News

Founder of Afghan Girls’ Education Project Arrested by Taliban

Matiullah Wesa was detained by the Islamists after tweeting that Afghans want their daughters to be educated. The UN says his arrest is “alarming”.
Matiullah Wesa taliban arrest
PHOTO: SANAULLAH SEIAM/AFP via Getty Images

The Taliban has arrested a key advocate for girls’ rights, hours after he tweeted saying that girls have the right to education. 

Matiullah Wesa, the founder of Pen Path, an organisation that campaigns for girls' education and distributes books in rural areas of Afghanistan, was arrested on Monday evening. The United Nations’ Mission in Afghanistan confirmed his arrest.

Since seizing Kabul in 2021, the Taliban has cracked down on education for girls, practically banning girls in Afghanistan from attending high school and university. Wesa's arrest is the latest example of the group's repressive rule in the country.

Advertisement

Wesa has remained active in Afghanistan despite the threat, advocating for education for girls. He expressed disappointment after the Taliban failed to open the doors of schools for girls at the start of the new academic year last week.

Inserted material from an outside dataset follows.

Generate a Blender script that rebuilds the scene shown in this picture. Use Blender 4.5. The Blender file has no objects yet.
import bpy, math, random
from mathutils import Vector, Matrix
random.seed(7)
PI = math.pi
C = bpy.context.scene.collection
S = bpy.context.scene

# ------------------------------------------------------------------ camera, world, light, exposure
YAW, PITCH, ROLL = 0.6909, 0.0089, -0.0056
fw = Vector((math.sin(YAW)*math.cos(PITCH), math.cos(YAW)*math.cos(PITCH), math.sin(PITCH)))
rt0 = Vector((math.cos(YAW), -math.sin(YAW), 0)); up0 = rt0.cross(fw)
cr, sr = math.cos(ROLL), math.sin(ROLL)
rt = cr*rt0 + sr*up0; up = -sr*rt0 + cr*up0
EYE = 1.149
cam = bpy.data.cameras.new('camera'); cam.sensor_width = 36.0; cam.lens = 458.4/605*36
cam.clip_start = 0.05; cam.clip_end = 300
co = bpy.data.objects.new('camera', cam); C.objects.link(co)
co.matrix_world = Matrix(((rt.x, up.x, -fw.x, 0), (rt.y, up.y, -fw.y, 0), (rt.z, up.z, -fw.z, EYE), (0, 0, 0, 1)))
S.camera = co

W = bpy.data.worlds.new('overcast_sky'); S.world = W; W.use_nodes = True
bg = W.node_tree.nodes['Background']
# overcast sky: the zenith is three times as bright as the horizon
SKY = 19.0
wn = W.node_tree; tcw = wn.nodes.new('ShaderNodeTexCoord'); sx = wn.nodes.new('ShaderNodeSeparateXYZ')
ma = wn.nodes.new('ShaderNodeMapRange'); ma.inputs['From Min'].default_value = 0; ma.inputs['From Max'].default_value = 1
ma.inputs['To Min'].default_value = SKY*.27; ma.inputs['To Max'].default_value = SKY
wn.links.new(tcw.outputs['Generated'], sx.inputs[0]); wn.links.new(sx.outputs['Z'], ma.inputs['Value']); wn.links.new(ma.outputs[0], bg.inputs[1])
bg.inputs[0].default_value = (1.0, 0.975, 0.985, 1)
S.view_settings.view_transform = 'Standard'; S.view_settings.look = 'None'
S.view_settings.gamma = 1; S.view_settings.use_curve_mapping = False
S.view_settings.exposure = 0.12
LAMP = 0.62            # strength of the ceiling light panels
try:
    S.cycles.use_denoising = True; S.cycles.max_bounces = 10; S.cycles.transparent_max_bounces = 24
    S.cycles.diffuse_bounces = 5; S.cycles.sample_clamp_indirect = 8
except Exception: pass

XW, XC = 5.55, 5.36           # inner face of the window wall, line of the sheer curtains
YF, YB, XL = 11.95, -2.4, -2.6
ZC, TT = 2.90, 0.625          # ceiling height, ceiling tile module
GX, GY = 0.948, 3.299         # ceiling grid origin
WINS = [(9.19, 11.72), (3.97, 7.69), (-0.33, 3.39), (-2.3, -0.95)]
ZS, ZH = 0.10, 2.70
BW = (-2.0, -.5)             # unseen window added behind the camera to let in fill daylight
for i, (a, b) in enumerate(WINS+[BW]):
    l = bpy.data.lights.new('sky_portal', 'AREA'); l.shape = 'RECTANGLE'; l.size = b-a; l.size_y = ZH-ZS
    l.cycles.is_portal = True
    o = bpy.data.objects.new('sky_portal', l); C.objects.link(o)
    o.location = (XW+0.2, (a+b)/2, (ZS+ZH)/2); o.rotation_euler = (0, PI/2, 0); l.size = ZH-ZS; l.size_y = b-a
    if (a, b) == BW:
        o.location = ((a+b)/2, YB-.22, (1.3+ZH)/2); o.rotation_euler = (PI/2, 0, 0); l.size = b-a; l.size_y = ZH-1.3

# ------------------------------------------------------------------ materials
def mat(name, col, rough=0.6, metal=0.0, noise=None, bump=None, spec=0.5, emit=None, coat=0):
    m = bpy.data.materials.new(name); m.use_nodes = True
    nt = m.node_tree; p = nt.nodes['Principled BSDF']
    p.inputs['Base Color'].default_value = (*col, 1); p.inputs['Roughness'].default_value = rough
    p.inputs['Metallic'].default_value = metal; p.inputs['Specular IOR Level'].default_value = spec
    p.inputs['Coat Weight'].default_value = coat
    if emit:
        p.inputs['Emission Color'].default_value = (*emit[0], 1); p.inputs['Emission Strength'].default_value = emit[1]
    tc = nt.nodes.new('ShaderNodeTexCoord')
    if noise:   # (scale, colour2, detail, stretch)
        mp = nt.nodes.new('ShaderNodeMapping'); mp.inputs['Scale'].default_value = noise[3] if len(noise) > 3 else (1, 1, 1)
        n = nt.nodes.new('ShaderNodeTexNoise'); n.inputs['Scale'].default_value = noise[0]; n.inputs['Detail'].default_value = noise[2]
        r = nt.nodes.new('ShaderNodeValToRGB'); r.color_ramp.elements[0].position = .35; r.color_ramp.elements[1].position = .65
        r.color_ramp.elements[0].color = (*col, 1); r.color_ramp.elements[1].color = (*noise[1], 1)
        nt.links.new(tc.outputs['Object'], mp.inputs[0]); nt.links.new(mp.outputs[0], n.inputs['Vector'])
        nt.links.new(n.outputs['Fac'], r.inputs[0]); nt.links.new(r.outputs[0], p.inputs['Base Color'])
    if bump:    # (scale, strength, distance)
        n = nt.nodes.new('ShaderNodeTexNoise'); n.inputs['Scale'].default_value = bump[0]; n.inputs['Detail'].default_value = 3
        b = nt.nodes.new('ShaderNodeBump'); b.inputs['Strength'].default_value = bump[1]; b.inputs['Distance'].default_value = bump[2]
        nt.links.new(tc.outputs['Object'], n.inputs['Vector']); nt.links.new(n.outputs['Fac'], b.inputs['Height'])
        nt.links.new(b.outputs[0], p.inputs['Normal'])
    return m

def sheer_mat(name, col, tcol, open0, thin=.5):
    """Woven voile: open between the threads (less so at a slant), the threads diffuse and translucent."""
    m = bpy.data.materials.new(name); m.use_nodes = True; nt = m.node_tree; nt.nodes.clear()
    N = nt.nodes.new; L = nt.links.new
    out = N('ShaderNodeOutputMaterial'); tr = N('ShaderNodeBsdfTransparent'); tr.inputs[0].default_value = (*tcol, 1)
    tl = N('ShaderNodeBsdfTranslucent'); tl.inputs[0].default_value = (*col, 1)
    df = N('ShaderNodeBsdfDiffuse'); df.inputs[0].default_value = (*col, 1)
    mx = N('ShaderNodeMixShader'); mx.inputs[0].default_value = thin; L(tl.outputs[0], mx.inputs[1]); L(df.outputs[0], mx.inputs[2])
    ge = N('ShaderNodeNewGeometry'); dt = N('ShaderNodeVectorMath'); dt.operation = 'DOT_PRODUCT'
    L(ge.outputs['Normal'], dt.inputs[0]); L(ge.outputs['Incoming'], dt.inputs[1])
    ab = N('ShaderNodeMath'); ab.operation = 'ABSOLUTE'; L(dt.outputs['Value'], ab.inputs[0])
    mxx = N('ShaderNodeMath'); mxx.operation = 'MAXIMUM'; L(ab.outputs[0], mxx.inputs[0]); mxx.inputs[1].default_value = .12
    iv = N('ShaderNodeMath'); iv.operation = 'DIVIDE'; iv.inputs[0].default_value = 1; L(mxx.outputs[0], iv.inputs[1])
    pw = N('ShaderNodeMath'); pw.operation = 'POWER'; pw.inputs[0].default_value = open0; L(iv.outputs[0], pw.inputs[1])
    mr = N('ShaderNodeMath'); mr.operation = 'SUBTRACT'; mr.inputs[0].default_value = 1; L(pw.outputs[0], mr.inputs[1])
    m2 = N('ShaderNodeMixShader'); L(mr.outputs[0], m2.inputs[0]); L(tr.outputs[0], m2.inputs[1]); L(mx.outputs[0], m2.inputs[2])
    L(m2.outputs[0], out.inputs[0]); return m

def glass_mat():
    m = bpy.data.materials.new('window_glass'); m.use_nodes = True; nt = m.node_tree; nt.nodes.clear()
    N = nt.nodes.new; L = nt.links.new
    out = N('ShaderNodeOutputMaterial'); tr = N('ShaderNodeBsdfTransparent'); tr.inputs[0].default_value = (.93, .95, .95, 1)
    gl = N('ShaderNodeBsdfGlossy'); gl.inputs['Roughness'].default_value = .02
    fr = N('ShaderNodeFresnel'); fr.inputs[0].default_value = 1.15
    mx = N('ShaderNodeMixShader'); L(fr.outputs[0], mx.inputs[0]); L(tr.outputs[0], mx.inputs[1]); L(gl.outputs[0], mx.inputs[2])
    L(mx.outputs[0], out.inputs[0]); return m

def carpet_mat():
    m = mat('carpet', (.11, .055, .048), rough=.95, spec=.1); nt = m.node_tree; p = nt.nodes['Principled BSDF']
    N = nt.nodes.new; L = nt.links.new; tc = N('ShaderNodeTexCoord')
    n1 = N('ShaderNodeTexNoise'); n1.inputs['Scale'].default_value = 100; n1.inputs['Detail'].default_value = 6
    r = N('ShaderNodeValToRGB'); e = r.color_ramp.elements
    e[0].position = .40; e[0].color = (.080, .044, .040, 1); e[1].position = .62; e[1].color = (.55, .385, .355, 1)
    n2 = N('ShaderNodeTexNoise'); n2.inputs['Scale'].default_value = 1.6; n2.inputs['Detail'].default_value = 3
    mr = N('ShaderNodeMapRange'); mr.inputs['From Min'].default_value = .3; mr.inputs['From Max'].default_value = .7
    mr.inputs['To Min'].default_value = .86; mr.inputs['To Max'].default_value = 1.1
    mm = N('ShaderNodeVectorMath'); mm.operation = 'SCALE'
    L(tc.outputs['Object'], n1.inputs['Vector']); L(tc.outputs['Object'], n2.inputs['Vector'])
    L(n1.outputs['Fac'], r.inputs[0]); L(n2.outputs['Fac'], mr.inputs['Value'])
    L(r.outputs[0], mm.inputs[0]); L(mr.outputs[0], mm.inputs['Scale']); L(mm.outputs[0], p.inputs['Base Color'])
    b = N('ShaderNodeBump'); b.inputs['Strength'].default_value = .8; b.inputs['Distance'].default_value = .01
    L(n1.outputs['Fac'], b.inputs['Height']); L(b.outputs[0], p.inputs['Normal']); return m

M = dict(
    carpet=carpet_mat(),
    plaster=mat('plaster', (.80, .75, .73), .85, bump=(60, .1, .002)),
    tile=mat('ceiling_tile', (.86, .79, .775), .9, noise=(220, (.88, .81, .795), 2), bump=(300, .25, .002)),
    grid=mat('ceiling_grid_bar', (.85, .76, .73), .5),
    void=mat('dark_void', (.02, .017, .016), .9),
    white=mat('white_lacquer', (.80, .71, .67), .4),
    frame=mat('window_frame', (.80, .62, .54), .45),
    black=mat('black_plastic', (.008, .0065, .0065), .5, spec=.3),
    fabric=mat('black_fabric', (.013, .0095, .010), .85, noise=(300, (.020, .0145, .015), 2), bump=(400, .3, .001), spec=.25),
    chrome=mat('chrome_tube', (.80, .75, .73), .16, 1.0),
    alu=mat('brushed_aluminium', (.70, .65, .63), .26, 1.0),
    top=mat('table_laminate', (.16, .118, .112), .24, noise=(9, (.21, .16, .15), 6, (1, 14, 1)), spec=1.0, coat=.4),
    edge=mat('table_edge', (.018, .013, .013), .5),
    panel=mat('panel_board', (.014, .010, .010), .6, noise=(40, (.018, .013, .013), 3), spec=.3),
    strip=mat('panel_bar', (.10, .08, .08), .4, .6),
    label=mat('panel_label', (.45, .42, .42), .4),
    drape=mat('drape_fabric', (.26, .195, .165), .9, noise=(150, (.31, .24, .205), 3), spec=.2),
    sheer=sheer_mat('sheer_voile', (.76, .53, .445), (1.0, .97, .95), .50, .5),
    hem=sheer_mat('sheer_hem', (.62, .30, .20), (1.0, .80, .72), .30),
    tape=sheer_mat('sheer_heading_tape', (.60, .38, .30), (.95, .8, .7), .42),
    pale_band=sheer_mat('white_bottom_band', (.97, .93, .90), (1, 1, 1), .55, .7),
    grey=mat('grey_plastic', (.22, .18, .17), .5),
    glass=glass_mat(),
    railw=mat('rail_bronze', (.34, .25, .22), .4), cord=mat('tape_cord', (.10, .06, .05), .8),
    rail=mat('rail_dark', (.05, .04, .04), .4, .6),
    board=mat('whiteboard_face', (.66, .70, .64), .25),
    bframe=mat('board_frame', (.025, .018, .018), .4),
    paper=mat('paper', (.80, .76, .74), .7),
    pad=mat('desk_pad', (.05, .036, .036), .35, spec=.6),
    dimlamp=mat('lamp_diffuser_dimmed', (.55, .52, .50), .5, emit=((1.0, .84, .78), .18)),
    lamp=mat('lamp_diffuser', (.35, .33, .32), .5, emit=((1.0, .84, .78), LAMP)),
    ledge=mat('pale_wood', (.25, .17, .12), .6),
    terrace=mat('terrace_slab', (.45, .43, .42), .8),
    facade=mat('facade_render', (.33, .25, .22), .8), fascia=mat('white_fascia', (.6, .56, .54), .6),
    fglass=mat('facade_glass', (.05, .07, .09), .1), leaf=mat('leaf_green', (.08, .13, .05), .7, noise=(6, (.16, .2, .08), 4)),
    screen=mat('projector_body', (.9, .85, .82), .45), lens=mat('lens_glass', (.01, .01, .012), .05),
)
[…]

Just hours before his arrest, Wesa tweeted, “Men, women, elderly, young, everyone from every corner of the country are asking for the Islamic rights to education of their daughters.”

The UN mission in Afghanistan has called on the authorities in Kabul to disclose Wesa's whereabouts in a tweet on Tuesday.

Education for girls has been a longstanding issue in Afghanistan. Despite endemic levels of corruption by successive governments backed by the US-led coalition, the number of girls receiving education has risen from almost zero to around 2.5 million, according to UNESCO reports.

The Taliban has banned girls from attending school beyond the sixth grade, where students are aged 11-12, and closed the doors of universities to women. The group has yet to officially state whether girls will be banned from education indefinitely, as was the case during the Islamists' five-year rule in the late 1990s.

Despite disagreements among senior Taliban leaders on allowing girls back into schools, some see it jeopardising the chances of the government being recognised internationally and avoiding isolation that could worsen the economic meltdown since August 2021.

Some Taliban leaders have openly called on the group to change its policy and  let girls back to school, the senior hardliners of the Islamist group persist in denying an education to girls, including the Taliban leaders from Kandahar, including acting Prime Minister, Hibatullah Akhundzada.

Richard Bennett, the UN special rapporteur for human rights in Afghanistan, wrote in a tweet that Wesa's arrest was “alarming” and called for his “safety” and for “all his legal rights to be respected.”